By Clay Chandler Washington Post Staff Writer Tuesday, February 27, 2001; Page E02
SHANGHAI, Feb. 26 -- Chinese trade officials have signaled that Beijing is likely to delay China's accession to the World Trade Organization beyond October, renewing concerns among Western executives and trade officials about China's commitment to join the international trade panel.
The China Business Times, a state-run financial daily, reported today that China's foreign trade minister, Shi Guangsheng, has dismissed as "inaccurate" predictions that China is likely to be admitted to the global trade group by early summer.
The newspaper said Shi's remarks were prompted by comments from top European Union trade negotiator Pascal Lamy, who suggested in Hong Kong last week that final negotiations regarding terms of WTO entry for China could be concluded as early as March, with formal admission following a few months later.
The newspaper quoted officials at China's Ministry of Foreign Trade and Economic Cooperation as saying that rewriting China's domestic legal code to conform with WTO rules would take a minimum of several months -- precluding the possibility of China's accession within the first half of 2001.
"It's hard to say whether this is real or just a negotiating ploy" by Chinese trade officials, said Andy Xie, China economist at Morgan Stanley Dean Witter & Co. in Hong Kong. "So far the waiting game has worked to China's advantage, giving its industries more time to prepare for foreign competition. But I don't see many benefits to further delay."
Congress voted last year in favor of establishing "permanent normal trade relations" with China, once it joins the WTO. After joining, China will gain the same low-tariff trade status that other major U.S. trade partners enjoy, and its status will no longer be subject to an annual congressional review of its human rights record.
China has been seeking entry into the WTO since 1986. It has signed bilateral accession agreements with every WTO member except Mexico. But negotiators must work out terms of a multilateral accession accord needed before China's membership is complete.
Some Western trade experts worry that China's enthusiasm for joining the WTO has ebbed steadily since signing the bilateral agreement with the United States. Global trade officials see the negotiations over that deal as the biggest hurdle to China's membership and predict that subsequent discussions with other nations would proceed with little trouble.
Instead, even small issues have proved extraordinarily difficult to resolve. On agriculture, for example, Beijing has insisted that China be designated a developing economy and thus permitted to continue support payments to its farming sector. But negotiators from the United States and Western Europe have insisted that China -- which has replaced Japan as the nation with which the United States has the largest trading deficit -- is too large and growing too fast to deserve such lenient treatment.

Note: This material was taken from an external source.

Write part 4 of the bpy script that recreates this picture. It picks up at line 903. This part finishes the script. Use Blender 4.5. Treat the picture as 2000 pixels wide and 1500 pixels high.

Peasants account for about 900 million of China's 1.3 billion population. Terms of bilateral agreements signed with the United States and the European Union require China to lower tariffs and raise import quotas on staples such as wheat, corn and soy beans.
China's leaders consider maintaining a self-sufficient grain sector to be a matter of national security. Western economists decry the state's grain-buying program as inefficient. Chinese farmers complain the subsidies are too small to provide anything more than a subsistence income. Many farmers have already begun shifting to more profitable crops and could benefit from expanded trade opportunities under the WTO agreement.